## STATED EXERCISE
Search the material for the string "part" and copy each line where it occurs.

## MATERIAL FOR THE TASK

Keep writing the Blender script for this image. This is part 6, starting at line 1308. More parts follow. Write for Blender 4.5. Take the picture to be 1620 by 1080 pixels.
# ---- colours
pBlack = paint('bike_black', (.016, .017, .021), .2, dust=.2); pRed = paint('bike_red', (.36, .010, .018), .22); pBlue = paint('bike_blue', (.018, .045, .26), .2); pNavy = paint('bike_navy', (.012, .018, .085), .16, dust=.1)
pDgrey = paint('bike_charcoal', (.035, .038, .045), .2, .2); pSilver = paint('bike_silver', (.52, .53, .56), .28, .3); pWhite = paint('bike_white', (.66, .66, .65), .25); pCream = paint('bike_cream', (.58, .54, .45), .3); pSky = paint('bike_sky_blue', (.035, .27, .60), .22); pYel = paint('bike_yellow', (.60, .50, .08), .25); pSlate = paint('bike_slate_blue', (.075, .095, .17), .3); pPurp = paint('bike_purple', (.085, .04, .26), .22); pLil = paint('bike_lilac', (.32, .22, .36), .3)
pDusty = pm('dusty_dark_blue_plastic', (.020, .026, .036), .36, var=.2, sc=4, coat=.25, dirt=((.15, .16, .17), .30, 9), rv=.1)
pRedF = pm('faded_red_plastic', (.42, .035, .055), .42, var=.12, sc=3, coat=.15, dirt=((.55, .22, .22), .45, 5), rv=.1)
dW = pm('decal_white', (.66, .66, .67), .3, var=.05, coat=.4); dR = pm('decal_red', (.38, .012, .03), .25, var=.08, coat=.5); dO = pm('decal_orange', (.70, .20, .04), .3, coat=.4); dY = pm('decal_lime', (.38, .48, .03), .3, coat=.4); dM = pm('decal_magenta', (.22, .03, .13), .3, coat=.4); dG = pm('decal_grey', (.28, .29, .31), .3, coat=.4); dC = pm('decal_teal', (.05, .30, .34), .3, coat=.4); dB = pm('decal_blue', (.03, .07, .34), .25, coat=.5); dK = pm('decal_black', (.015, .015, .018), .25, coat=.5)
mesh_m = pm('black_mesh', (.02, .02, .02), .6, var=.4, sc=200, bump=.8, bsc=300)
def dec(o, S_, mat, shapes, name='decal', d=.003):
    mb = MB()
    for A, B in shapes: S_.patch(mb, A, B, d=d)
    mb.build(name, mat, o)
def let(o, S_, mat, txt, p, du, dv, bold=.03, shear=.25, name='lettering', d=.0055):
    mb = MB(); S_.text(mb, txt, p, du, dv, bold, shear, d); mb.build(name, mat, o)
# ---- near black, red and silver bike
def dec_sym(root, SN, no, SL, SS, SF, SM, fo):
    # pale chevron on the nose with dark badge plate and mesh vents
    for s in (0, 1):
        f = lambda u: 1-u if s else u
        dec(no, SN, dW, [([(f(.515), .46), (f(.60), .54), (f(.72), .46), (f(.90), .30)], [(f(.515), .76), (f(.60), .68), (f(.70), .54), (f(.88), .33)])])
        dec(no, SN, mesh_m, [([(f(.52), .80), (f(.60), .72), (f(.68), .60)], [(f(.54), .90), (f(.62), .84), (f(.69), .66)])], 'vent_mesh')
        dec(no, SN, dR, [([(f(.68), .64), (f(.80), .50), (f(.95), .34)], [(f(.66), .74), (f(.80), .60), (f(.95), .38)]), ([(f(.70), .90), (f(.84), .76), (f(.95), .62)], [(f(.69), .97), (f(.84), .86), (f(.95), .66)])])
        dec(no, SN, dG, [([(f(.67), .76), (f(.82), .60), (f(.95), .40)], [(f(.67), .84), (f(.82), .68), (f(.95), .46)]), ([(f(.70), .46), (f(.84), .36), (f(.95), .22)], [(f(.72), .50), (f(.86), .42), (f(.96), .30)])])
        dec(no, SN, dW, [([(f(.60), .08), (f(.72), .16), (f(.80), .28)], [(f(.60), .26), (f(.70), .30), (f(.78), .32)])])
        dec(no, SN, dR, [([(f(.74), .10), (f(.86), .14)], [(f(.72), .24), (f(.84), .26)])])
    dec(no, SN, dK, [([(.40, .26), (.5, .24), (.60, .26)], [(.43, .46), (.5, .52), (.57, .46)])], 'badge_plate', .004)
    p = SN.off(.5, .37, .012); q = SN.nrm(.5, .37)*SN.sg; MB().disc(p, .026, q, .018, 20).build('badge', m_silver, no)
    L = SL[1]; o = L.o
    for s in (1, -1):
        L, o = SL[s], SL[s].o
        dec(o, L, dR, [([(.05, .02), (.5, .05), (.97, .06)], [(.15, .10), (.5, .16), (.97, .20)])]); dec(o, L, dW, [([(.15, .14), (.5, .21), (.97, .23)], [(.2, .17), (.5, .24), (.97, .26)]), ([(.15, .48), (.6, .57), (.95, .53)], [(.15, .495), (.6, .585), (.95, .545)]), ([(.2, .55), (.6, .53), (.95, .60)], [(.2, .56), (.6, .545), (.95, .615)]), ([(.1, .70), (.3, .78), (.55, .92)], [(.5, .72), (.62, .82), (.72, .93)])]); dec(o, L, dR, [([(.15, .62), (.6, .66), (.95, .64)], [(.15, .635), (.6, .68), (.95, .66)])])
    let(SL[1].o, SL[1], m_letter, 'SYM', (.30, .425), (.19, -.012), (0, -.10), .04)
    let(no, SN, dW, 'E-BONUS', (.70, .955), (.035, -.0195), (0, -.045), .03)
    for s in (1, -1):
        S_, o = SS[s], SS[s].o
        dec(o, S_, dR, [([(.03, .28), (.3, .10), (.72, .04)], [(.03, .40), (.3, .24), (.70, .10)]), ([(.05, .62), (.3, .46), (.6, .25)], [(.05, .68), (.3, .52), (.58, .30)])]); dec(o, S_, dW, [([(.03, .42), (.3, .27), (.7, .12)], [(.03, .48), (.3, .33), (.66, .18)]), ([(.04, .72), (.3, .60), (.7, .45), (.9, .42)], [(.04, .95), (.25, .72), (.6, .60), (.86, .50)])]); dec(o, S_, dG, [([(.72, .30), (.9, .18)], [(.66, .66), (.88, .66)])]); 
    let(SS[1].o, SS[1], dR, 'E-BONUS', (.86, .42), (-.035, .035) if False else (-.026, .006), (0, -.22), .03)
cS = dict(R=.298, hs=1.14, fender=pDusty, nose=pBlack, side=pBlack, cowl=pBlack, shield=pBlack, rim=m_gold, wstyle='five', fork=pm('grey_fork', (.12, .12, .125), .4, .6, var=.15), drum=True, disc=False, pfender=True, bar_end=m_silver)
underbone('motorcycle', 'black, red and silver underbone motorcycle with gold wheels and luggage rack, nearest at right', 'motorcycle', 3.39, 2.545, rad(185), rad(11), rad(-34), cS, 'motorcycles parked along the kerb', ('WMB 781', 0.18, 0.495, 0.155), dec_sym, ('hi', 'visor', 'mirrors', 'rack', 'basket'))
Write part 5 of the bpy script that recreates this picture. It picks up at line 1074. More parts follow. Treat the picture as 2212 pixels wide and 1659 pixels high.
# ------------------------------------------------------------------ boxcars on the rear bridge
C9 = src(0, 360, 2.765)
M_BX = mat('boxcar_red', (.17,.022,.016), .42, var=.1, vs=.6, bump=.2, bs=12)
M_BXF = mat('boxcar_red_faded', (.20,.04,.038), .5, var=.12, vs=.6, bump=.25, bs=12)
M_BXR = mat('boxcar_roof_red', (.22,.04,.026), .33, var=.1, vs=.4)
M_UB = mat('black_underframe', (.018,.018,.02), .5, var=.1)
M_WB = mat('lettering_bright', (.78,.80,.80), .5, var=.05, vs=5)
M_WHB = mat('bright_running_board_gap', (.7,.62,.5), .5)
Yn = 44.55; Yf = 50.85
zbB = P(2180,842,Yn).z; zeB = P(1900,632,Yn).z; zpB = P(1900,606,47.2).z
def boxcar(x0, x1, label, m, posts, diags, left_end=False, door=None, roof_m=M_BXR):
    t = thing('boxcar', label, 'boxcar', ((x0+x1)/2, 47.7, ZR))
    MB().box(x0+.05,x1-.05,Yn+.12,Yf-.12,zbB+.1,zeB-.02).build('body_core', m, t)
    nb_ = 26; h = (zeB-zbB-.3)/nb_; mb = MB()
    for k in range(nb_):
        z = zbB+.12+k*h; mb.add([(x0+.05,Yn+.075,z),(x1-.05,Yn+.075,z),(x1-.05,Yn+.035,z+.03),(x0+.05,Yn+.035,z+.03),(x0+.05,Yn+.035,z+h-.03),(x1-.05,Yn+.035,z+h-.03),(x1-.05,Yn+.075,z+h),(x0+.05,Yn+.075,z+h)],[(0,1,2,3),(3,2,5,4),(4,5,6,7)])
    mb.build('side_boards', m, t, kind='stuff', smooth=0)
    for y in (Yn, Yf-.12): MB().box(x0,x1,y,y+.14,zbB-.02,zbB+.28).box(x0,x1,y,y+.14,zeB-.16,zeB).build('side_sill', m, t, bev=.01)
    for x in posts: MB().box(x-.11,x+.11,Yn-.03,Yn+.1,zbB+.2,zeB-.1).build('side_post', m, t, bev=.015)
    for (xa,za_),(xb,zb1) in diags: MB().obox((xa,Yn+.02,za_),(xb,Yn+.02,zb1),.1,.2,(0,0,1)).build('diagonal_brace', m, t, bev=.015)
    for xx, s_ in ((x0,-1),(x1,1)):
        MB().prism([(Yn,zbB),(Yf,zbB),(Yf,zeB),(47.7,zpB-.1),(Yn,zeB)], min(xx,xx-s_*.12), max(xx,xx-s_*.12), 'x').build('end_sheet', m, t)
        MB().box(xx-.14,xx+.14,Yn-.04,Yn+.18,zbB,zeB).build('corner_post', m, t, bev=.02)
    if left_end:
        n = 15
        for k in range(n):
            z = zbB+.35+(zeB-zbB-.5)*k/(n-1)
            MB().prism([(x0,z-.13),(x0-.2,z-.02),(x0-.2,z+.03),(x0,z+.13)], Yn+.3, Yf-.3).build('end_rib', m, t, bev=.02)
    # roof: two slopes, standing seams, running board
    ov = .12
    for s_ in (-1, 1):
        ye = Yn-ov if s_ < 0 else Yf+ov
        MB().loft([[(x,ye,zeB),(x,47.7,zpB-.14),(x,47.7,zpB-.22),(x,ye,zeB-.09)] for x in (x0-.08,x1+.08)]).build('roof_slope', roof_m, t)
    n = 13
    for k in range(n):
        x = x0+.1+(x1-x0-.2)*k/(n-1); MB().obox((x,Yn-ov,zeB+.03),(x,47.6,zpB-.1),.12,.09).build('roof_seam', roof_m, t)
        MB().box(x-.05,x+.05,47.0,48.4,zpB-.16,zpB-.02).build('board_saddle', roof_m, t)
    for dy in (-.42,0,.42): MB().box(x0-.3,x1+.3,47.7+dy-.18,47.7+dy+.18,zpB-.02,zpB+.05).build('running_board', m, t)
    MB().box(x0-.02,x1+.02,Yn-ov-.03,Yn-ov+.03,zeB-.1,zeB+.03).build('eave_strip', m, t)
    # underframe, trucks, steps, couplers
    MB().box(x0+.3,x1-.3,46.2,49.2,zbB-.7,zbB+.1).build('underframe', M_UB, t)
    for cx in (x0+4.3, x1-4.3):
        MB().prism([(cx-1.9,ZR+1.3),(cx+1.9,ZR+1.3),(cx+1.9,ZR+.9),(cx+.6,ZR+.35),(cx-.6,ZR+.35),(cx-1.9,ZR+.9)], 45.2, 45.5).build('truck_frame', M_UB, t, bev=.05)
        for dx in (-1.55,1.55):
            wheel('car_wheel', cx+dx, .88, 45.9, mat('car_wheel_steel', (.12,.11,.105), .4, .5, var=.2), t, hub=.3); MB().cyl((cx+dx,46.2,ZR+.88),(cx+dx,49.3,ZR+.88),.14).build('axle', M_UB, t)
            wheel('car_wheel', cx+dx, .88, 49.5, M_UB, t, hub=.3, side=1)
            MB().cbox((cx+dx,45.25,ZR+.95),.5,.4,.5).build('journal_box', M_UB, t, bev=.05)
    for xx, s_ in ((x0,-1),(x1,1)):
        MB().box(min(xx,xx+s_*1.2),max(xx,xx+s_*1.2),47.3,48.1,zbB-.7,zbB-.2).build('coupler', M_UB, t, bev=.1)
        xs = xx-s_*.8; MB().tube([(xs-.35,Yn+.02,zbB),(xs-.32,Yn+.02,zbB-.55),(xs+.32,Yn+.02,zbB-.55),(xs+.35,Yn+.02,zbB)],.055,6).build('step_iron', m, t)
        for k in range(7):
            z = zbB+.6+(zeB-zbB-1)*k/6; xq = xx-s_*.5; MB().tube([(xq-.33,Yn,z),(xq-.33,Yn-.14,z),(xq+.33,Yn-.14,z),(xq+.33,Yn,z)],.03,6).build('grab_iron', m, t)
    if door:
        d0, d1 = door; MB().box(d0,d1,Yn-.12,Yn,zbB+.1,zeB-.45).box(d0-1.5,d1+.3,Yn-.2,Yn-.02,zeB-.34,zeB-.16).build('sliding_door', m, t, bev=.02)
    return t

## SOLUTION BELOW
Keep writing the Blender script for this image. This is part 6, starting at line 1308. More parts follow. Write for Blender 4.5. Take the picture to be 1620 by 1080 pixels.
Write part 5 of the bpy script that recreates this picture. It picks up at line 1074. More parts follow. Treat the picture as 2212 pixels wide and 1659 pixels high.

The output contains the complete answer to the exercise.